2005-2009 Pontiac Montana SV6

Sporting a proboscis meant to emulate the look of an SUV, Pontiac’s minivan was redesigned for 2005, picking up the meaningless SV6 suffix in the process. The Montana SV6 would stay in production pretty much up until Pontiac shut its doors for good.


2005-2007 Saturn Relay

Relay really wasn’t much of a Saturn. It wasn’t plastic-clad, it was heavily rebated, and it was sold through a dealer network that no longer was known for its customer-satisfaction prowess. In short, Relay was just another General Motors van.


1991-1997 Toyota Previa

Based on the Toyota Van (below), Previa suffered from the tiny van’s limitations, including a mid-engine design that precluded offering a V6 because the engine bay was too narrow.
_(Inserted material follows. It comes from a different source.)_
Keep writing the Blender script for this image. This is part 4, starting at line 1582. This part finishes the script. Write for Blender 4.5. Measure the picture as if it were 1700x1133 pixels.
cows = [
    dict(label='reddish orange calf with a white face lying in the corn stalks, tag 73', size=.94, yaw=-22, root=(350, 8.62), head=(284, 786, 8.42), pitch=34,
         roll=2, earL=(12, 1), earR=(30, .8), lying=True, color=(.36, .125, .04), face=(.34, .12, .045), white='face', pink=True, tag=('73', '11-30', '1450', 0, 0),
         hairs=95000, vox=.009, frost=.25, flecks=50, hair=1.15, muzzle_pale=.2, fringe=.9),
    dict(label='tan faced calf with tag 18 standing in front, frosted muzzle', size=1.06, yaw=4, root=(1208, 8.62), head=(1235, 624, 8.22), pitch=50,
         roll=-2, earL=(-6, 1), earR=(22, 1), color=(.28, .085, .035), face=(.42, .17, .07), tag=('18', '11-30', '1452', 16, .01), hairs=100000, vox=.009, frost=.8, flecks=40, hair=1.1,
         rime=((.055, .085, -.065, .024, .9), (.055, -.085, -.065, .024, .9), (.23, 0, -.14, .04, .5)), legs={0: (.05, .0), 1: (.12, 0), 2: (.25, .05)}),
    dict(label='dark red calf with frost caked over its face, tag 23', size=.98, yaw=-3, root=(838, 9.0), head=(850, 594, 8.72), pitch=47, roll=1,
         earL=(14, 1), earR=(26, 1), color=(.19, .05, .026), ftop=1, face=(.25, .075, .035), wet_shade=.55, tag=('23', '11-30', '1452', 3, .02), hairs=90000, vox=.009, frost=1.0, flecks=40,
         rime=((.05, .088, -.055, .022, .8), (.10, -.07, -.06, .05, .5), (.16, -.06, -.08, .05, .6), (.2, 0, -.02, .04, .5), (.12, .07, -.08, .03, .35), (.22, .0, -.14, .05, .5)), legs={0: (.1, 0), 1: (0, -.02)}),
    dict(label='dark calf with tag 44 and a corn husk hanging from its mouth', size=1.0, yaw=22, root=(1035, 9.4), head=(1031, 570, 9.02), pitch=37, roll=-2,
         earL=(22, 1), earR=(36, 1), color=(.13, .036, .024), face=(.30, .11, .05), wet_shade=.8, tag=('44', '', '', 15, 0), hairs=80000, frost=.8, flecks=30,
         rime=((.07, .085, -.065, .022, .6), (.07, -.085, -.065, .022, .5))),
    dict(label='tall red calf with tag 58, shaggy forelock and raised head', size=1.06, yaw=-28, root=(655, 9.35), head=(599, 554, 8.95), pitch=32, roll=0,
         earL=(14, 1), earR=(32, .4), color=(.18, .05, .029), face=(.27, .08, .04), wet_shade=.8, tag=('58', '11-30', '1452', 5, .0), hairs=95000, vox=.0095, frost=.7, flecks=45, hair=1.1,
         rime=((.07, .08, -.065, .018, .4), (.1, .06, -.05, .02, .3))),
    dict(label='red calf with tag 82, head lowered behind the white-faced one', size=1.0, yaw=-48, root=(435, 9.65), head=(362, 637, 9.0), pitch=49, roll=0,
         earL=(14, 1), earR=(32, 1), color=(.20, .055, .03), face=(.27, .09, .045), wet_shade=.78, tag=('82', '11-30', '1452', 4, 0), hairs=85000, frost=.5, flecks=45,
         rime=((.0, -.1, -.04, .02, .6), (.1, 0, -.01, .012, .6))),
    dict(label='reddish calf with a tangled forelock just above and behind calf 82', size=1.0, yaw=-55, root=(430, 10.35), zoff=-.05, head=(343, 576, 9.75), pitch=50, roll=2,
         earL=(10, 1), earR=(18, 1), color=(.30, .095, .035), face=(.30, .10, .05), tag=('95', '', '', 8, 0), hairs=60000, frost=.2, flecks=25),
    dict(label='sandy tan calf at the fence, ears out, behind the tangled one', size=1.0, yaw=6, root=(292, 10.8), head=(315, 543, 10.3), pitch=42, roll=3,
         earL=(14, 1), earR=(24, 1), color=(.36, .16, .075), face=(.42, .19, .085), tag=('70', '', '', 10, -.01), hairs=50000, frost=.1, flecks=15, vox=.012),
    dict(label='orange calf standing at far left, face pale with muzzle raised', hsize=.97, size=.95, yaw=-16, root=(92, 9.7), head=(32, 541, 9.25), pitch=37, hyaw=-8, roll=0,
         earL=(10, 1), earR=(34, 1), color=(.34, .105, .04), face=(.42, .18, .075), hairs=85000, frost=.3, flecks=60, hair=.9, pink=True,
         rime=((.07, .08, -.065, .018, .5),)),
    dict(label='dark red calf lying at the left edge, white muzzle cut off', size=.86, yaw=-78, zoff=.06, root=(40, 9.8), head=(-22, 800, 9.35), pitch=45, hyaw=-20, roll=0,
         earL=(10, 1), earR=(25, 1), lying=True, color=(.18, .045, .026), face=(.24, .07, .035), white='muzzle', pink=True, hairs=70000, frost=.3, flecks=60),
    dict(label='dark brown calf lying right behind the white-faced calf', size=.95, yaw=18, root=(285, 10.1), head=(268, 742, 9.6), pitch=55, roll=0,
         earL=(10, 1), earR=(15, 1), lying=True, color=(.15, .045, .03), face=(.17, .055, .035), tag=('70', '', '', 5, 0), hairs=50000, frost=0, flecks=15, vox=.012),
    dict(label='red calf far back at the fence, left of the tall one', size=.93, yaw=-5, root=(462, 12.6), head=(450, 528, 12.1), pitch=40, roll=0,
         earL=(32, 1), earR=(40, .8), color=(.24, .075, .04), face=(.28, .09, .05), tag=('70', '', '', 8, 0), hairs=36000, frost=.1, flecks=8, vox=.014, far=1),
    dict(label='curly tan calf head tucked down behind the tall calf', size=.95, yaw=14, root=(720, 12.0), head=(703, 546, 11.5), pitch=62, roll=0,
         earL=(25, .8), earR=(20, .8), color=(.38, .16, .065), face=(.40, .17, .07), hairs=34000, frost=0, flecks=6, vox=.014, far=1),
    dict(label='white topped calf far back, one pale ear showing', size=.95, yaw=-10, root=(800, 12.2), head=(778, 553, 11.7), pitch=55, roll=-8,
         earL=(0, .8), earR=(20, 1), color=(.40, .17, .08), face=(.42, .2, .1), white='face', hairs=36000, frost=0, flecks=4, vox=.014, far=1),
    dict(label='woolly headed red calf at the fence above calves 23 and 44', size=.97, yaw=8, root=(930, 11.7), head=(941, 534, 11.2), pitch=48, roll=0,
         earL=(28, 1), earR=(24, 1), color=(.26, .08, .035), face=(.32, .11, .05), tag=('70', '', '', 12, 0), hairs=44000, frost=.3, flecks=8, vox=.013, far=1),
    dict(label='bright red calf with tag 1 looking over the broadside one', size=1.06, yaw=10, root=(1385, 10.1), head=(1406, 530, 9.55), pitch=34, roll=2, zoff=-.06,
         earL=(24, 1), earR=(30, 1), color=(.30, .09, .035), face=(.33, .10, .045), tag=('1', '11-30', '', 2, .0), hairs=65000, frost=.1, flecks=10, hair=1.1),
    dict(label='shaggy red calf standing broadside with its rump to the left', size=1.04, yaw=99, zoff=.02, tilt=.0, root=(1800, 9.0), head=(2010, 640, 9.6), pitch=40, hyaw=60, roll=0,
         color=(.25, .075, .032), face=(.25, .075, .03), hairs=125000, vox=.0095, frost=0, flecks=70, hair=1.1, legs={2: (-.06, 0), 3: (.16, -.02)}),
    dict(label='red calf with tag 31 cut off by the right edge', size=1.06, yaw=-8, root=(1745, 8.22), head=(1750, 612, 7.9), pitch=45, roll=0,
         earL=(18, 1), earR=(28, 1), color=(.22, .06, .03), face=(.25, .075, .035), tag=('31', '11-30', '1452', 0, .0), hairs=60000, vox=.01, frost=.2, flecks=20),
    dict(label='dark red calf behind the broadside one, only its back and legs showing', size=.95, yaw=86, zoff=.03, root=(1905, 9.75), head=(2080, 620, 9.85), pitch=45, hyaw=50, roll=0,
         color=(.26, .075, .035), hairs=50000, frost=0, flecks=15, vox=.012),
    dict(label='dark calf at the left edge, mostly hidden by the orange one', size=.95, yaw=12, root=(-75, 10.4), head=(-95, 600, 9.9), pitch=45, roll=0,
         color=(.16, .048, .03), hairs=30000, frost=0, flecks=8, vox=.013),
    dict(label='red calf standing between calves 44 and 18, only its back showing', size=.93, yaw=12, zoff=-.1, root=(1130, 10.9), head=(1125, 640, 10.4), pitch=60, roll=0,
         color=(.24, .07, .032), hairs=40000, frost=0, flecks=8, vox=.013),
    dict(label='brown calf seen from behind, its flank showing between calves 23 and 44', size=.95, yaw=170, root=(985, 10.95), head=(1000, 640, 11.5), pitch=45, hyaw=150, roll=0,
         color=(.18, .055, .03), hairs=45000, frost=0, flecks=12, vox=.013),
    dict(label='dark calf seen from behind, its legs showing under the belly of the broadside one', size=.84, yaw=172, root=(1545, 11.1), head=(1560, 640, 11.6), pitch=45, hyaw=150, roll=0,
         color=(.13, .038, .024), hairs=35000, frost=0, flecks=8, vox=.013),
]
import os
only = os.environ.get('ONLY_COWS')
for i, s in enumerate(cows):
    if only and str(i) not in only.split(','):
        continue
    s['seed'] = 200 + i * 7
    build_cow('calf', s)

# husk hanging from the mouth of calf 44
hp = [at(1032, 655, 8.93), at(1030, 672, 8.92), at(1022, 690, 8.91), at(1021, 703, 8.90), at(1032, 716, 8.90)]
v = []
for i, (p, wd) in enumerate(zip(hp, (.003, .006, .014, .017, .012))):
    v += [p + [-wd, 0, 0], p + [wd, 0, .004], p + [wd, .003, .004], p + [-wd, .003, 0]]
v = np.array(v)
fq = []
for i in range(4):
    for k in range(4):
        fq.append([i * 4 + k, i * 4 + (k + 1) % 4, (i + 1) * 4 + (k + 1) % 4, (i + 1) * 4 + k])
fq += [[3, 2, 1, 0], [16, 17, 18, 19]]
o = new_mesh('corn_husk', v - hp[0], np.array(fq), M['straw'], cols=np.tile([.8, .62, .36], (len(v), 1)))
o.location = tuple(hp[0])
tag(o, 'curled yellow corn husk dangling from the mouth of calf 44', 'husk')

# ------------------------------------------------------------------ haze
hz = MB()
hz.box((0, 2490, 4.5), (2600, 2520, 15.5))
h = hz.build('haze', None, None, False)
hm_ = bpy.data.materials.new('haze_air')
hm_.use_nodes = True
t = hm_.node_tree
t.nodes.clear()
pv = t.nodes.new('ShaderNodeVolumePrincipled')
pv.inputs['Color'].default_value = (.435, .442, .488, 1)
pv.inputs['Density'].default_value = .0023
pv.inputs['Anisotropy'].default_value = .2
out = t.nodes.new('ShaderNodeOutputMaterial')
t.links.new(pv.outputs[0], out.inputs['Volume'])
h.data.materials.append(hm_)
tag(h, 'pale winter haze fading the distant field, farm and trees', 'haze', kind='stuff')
Shoppers looking for more power could opt for the rather rare supercharged S/C model.


1984-1989 Toyota Van

Like the Mitsubishi and Nissan vans above, the Toyota Van was a place-holder people-mover imported Stateside until a more market-appropriate minivan could be made ready.


1980-1991 Volkswagen Vanagon

Vanagon actually predated the Dodge Caravan and Plymouth Voyager by half a decade, but never saw similar sales numbers. A spiritual successor to the Volkswagen Bus, the Vanagon shared that van’s rear-engine/rear-drive design, but not its air-cooled engines.


1993-2003 Volkswagen Eurovan

More conventional than the Vanagon, the Eurovan featured a front-engine/front-drive design and available V6 power. Despite its charms, the Eurovan was too expensive for most American minivan consumers, limiting sales.


2009-2012 Volkswagen Routan

A thinly but nicely disguised Chrysler Town & Country, the Routan never caught the attention of shoppers. Fun fact: Equipped with the standard 3.8-liter V6, Routan became the first Volkswagen with an overhead-valve engine sold in the U.S. since the Beetle.